本来であれば負の方向に進んでしまうような感覚になるけれど、災害は実に前向きな捉え方もできる。

安心感も欲しい、でもそこではない新しい世界も見たい。

いつもの暮らしのなかでは届かない世界も見てみたい。

パラダイスを作ることは、わたしたちの宿命である。これまでに文学の中などで語られたパラダイスは、せいぜい永遠のバケーション程度のもので、意味のないものだった。“地獄の中のパラダイス”は即興的に作られる。わたしたちはそれを情況に即して作るが、その過程で、わたしたちの強さや創造力が求められ、たとえコミュニティに巻き込まれているときでも、わたしたちは自由な創案を発揮できる。地獄の中に作られた、こういったパラダイスは、わたしたちに何ができ、わたしたちが何になれるかを教えてくれる。(p.439-440)

「何ができ」「何になれるか」、これらは安定した日常のなかで日々の暮らしのなかで得られるという側面もあるとは思うけれど、降って湧いてきた新しい環境が、災害が変えた地獄の中のパラダイスが教えてくれることでもある。

生きていくために何かできることを考える。

いつもの暮らしを維持するのは、変わらないこととか変わろうとしないことではなく、むしろ新しさを生み出す変わろうとすることだったりする。

災害は強烈に変わることを強要してくる。

一気に、強く、一瞬に。

わたしたちがすべきことは、門扉の向こうに見える可能性を認知し、それらを日々の領域に引き込むように努力することである。
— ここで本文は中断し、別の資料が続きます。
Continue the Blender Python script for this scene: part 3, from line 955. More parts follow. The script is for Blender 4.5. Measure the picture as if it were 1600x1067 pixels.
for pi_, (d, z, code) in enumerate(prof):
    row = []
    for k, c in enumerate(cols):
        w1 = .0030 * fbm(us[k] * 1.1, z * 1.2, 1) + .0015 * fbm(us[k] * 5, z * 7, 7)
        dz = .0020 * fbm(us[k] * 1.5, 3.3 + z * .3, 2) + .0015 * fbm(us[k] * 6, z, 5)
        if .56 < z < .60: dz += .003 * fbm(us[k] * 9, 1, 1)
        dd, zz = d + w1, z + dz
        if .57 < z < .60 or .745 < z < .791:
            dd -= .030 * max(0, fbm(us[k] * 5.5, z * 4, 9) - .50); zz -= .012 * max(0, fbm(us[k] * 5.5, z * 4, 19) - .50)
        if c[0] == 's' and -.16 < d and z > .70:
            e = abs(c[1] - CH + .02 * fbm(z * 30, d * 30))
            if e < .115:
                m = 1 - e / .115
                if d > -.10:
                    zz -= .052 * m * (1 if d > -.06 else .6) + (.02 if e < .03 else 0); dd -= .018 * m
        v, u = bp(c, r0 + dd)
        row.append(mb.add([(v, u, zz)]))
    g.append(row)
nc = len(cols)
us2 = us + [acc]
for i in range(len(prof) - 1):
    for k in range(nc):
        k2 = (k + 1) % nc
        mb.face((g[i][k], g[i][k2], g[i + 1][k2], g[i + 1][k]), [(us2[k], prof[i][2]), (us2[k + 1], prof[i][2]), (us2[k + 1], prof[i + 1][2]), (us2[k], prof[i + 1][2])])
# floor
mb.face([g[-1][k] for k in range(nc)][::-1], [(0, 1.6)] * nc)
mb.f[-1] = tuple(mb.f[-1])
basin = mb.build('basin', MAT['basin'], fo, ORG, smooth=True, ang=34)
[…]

(p.440)

大事なことは日々の領域にある、日々の暮らしにある。

いつか失われてしまういつもの生活がある。

それまで見えなかったものが目の前にたち現れたとき、そこで戸惑うことがないように、日々の生活で見えないものにも目を配らないといけない。

言葉にならないものごとに、言葉を探して与えていくように。